─── Available data ───
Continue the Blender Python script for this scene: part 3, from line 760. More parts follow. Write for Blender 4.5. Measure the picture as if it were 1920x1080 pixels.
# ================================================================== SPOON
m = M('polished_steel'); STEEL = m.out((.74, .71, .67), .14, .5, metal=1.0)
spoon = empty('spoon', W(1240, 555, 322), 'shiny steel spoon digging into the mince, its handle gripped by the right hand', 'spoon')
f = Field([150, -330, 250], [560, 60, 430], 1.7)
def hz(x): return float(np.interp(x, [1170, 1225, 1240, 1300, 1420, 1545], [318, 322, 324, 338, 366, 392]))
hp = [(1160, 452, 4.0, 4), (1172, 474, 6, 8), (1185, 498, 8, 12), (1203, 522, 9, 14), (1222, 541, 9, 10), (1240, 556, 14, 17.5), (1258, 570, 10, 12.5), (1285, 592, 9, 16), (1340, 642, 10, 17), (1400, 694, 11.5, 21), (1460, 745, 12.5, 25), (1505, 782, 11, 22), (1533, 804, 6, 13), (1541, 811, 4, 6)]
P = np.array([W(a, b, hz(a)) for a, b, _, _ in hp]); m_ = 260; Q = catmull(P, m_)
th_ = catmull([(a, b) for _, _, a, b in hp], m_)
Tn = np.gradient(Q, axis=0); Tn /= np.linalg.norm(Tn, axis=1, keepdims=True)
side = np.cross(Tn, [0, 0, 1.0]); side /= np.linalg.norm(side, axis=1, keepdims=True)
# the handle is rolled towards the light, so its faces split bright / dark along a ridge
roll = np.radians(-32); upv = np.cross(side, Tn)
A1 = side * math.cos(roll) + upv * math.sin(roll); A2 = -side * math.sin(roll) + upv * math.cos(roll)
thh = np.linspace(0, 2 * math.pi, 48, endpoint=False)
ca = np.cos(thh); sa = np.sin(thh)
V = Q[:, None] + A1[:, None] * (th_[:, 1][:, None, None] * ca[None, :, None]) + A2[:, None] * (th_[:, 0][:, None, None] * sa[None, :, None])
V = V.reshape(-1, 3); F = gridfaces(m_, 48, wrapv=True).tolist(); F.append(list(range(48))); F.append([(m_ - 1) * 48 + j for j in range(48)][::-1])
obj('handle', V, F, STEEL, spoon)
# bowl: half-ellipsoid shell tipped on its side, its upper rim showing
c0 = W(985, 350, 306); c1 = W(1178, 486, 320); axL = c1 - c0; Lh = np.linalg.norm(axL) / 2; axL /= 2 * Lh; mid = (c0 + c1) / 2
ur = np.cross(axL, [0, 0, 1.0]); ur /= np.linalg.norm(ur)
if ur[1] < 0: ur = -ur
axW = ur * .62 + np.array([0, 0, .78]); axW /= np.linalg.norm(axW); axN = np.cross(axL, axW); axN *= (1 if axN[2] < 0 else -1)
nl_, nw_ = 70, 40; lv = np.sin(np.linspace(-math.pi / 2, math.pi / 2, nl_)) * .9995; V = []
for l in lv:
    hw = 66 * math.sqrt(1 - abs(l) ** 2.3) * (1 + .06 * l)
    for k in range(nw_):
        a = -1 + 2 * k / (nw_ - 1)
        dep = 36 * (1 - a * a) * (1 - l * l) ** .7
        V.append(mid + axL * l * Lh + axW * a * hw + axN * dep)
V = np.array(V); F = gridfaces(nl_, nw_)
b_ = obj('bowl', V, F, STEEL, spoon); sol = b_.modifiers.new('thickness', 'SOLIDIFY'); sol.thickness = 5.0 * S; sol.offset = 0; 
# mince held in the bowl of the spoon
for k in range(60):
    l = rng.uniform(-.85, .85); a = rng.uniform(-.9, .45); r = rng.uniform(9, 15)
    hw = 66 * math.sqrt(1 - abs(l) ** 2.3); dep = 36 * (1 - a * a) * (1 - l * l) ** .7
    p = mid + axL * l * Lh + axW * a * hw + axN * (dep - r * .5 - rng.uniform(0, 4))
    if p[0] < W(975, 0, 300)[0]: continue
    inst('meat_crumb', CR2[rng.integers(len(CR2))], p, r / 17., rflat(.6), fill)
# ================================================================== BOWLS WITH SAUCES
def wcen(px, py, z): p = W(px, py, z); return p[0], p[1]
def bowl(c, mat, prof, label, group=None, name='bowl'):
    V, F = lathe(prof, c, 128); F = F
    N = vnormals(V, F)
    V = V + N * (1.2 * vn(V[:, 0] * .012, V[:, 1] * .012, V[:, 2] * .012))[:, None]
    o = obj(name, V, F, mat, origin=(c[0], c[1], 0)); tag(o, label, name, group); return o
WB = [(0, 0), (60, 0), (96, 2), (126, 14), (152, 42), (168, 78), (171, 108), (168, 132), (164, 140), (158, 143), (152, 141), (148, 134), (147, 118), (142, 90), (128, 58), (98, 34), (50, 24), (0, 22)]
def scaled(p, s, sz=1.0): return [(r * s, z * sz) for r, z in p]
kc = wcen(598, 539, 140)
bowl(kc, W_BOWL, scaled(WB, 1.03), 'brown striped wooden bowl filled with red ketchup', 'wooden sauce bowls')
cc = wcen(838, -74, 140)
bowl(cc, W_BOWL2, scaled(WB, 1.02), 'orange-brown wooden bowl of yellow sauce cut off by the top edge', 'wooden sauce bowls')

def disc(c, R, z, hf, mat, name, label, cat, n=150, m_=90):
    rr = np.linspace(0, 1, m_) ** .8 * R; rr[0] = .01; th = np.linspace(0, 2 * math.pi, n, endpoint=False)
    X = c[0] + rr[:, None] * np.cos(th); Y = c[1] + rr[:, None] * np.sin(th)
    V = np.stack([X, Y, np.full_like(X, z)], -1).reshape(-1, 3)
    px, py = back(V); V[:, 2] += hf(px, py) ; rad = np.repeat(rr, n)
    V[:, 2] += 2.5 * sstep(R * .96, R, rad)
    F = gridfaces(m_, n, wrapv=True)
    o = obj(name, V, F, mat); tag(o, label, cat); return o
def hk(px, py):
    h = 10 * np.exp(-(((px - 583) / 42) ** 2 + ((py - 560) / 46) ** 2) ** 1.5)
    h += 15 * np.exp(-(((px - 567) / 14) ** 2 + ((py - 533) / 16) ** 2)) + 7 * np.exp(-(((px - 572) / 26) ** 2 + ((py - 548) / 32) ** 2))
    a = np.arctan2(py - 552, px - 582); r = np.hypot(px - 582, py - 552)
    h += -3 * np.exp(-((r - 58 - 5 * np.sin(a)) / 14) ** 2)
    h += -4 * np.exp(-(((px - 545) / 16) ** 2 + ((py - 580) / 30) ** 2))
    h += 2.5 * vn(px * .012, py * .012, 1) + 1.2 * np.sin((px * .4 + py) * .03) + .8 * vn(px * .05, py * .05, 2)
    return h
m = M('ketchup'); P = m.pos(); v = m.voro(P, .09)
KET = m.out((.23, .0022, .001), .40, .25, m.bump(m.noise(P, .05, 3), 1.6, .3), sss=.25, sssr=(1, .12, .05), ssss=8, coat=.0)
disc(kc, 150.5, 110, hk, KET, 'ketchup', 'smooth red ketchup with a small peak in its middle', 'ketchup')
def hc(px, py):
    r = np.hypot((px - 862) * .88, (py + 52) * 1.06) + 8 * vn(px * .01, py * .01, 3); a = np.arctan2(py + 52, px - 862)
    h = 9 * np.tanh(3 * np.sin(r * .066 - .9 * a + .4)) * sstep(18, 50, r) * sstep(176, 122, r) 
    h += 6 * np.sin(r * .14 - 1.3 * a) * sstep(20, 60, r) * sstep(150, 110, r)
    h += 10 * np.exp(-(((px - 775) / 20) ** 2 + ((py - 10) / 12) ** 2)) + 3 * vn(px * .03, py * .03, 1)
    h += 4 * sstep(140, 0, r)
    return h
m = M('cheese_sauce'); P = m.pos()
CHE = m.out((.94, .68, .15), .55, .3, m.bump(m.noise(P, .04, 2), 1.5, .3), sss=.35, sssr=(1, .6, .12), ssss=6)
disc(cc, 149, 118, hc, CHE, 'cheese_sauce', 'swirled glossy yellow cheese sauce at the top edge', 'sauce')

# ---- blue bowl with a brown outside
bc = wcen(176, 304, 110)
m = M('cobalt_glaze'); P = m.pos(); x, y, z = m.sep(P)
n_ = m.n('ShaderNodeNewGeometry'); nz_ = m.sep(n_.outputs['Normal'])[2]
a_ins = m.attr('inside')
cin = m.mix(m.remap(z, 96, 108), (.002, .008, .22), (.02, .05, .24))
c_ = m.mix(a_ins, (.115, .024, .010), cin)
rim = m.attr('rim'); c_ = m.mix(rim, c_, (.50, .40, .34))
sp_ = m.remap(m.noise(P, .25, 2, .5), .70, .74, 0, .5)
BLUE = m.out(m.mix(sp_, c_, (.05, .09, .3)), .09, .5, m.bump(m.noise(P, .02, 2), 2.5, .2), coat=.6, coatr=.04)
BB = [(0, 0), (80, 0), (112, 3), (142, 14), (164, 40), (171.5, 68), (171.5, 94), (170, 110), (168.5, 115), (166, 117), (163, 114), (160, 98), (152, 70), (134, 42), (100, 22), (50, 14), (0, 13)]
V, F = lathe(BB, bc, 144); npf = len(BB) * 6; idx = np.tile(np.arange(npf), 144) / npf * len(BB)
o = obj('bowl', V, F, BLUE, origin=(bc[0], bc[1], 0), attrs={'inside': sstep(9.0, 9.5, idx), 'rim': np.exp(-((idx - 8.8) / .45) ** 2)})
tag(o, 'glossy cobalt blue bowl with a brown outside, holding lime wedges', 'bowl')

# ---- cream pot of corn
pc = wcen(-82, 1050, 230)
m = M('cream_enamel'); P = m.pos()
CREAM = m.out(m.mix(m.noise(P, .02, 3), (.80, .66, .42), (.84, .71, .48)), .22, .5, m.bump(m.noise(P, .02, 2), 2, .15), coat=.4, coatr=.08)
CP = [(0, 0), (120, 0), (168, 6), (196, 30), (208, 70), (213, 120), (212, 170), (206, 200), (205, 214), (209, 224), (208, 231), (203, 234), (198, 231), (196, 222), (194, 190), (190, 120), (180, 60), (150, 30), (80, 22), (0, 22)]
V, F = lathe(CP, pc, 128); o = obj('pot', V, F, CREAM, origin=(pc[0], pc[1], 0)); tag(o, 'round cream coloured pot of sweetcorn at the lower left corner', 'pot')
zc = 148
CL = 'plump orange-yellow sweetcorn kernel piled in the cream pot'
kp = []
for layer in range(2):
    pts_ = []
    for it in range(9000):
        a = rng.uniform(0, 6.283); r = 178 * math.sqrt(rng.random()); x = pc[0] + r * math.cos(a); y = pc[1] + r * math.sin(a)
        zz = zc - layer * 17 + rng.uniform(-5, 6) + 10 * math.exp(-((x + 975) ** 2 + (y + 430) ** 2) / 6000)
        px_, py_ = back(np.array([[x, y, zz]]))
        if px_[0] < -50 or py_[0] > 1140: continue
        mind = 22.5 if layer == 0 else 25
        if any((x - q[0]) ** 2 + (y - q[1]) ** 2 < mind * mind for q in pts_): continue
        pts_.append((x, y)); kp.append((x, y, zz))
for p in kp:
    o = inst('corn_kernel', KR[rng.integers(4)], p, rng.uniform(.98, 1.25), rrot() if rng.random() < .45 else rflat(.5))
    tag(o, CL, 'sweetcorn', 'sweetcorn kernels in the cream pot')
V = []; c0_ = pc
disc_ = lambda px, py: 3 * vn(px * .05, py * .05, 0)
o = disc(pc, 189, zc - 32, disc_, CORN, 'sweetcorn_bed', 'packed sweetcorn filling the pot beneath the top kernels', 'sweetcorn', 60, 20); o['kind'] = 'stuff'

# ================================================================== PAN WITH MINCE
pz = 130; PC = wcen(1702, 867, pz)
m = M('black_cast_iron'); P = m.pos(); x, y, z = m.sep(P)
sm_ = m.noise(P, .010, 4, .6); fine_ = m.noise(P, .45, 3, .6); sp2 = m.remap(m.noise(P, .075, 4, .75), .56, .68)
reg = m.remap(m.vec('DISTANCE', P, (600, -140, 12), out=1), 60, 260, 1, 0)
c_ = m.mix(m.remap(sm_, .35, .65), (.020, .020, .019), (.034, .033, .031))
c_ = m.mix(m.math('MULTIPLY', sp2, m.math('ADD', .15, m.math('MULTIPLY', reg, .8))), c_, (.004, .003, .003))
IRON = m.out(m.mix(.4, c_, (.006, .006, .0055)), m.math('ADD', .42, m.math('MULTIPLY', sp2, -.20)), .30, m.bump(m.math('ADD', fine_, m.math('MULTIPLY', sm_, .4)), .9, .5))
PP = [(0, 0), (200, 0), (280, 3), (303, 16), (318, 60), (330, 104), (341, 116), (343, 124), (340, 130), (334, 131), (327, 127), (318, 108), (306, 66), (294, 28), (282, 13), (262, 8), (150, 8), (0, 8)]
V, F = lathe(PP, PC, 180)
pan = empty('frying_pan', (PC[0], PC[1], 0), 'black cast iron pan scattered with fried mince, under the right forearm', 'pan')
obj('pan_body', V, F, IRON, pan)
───
[Given exercise]:
The first line to be transcribed is the one containing "V, F = lathe(BB, bc, 144);", and the last is the one containing "tag(o, 'glossy cobalt". Transcribe exactly those lines and nothing else.

[Written response]:
V, F = lathe(BB, bc, 144); npf = len(BB) * 6; idx = np.tile(np.arange(npf), 144) / npf * len(BB)
o = obj('bowl', V, F, BLUE, origin=(bc[0], bc[1], 0), attrs={'inside': sstep(9.0, 9.5, idx), 'rim': np.exp(-((idx - 8.8) / .45) ** 2)})
tag(o, 'glossy cobalt blue bowl with a brown outside, holding lime wedges', 'bowl')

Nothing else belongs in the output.